* Challenge: From the listing below, count the lines where the string "scene" occurs. Give the number, with no other words.
----
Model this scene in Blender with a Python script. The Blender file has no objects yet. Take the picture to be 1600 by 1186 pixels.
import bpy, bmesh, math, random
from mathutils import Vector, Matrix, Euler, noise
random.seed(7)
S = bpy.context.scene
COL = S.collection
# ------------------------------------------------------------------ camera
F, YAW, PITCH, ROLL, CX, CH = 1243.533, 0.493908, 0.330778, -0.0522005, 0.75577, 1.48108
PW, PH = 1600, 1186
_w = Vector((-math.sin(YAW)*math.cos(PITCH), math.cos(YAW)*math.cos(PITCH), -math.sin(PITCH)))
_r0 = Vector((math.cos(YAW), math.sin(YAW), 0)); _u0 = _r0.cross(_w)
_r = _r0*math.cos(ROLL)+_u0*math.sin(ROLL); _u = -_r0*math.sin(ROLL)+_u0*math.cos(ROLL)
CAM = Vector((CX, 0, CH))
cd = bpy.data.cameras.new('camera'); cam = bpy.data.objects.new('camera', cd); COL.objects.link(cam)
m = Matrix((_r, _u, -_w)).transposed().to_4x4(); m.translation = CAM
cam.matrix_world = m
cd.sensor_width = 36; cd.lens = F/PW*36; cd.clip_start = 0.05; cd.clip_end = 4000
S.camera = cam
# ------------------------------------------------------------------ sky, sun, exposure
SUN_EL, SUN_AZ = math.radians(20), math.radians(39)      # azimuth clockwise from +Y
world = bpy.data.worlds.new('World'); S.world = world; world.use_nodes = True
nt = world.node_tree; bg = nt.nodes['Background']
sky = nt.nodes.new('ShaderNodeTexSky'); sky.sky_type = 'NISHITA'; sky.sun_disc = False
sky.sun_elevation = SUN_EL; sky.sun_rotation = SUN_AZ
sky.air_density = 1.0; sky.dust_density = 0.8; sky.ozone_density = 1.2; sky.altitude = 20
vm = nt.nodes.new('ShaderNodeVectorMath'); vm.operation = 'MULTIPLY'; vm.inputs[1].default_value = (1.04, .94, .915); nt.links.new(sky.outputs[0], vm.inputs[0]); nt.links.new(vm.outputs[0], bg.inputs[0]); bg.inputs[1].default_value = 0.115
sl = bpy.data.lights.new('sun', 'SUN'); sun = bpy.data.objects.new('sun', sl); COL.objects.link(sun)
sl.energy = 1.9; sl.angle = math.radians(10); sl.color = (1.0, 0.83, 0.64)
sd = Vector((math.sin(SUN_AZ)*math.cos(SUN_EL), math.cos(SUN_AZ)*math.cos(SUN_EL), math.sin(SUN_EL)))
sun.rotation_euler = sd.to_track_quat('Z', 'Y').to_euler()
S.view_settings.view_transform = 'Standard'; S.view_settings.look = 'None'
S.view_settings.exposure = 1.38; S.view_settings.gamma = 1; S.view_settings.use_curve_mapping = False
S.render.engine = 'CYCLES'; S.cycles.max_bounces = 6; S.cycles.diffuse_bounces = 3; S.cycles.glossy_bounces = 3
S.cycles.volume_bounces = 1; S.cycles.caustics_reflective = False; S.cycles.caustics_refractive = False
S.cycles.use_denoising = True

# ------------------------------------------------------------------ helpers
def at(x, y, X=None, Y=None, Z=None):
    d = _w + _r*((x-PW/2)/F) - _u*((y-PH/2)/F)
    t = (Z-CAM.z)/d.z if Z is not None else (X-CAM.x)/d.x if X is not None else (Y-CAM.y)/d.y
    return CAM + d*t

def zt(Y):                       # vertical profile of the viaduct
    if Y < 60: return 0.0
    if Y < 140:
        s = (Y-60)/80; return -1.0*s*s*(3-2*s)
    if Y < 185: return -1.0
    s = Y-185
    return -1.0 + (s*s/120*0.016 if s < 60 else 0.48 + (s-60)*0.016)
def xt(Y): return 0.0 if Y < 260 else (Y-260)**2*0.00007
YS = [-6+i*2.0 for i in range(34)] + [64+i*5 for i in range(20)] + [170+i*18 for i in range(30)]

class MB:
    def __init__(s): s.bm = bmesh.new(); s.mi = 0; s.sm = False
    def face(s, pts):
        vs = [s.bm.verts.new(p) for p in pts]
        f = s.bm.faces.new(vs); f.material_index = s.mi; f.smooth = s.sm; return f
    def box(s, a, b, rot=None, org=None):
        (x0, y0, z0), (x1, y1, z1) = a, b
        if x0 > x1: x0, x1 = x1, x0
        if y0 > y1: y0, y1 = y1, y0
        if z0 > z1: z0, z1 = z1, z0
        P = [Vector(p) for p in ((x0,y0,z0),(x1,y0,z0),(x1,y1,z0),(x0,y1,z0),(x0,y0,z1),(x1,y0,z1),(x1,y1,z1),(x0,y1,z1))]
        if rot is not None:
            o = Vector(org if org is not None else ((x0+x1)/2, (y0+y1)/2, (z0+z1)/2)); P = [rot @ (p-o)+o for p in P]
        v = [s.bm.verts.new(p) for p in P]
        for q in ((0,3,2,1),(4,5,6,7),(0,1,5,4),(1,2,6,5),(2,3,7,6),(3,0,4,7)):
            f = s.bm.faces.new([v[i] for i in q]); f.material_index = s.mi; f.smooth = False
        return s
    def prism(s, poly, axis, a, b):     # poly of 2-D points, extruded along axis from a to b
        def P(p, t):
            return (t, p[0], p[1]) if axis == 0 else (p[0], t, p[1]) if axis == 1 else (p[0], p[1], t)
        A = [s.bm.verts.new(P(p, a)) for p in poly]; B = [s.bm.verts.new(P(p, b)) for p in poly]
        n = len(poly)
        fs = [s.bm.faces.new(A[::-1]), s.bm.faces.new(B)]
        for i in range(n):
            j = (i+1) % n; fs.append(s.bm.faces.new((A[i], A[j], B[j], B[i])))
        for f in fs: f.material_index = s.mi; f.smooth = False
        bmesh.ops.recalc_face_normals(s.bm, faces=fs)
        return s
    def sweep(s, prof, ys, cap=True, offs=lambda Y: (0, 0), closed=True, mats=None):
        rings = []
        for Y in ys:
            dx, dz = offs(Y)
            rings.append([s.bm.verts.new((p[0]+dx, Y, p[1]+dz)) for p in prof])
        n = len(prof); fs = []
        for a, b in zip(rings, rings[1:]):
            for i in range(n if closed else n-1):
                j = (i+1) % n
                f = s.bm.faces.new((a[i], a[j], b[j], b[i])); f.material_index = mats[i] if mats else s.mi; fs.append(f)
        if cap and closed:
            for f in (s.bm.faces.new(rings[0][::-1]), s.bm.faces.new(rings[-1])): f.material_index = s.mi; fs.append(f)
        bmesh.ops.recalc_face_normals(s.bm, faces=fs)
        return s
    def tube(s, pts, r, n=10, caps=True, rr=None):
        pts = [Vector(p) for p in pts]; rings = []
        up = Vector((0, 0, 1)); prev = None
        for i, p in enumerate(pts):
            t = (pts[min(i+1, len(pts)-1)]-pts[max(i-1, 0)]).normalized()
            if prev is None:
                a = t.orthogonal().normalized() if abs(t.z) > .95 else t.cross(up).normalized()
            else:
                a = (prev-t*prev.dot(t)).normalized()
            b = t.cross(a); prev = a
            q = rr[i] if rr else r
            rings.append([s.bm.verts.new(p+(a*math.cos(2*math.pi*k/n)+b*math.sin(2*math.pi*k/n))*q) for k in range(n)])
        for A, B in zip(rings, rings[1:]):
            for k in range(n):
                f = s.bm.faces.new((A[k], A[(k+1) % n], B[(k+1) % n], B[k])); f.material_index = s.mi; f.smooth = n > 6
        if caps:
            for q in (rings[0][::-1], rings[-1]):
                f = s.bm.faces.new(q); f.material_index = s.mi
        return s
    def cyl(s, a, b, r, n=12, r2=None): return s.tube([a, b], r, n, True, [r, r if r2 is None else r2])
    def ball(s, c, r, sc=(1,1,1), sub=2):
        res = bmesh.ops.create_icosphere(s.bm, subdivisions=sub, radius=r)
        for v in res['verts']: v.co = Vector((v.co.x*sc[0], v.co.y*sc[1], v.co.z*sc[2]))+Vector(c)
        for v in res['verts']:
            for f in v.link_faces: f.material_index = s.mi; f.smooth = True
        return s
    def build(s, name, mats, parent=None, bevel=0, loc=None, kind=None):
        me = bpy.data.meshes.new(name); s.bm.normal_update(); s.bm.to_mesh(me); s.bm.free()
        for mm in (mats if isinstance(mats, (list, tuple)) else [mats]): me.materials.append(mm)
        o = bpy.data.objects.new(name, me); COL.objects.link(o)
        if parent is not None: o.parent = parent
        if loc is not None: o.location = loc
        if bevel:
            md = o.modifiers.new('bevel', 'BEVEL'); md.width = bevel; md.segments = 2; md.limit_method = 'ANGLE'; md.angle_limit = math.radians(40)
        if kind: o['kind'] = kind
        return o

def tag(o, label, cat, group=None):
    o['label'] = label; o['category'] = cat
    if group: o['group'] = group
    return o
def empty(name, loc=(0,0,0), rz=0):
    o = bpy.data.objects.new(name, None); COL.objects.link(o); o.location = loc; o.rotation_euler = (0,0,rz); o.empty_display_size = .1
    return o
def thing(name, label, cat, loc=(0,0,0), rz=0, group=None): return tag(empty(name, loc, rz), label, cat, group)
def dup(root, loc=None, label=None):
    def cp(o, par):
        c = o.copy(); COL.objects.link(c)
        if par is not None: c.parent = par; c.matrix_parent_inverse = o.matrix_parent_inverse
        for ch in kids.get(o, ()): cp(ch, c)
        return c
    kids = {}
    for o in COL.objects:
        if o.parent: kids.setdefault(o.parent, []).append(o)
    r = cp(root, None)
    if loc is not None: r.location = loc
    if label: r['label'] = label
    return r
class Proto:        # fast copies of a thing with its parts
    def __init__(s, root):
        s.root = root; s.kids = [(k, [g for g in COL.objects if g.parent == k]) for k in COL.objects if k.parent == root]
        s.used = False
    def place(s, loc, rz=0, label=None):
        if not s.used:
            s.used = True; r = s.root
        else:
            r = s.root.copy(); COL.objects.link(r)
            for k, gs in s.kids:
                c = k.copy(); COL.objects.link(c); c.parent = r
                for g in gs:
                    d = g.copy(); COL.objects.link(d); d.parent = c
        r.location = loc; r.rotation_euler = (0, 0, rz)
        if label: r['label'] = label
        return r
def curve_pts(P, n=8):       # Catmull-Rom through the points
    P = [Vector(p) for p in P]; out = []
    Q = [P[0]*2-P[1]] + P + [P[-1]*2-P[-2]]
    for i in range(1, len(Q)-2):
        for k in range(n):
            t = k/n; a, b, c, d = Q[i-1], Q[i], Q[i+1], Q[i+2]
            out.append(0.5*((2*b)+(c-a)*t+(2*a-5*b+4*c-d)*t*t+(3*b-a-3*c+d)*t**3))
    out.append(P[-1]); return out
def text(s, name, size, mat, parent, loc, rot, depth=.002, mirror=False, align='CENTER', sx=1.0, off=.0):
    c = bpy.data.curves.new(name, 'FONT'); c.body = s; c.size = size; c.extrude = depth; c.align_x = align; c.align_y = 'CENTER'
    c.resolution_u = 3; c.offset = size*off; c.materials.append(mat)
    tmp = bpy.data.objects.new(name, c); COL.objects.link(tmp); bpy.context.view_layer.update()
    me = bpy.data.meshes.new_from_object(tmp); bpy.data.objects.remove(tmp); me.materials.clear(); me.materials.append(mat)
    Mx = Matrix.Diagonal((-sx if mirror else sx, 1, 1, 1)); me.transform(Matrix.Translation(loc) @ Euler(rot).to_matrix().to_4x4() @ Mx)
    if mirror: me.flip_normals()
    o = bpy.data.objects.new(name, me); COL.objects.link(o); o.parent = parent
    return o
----
* Response below: 2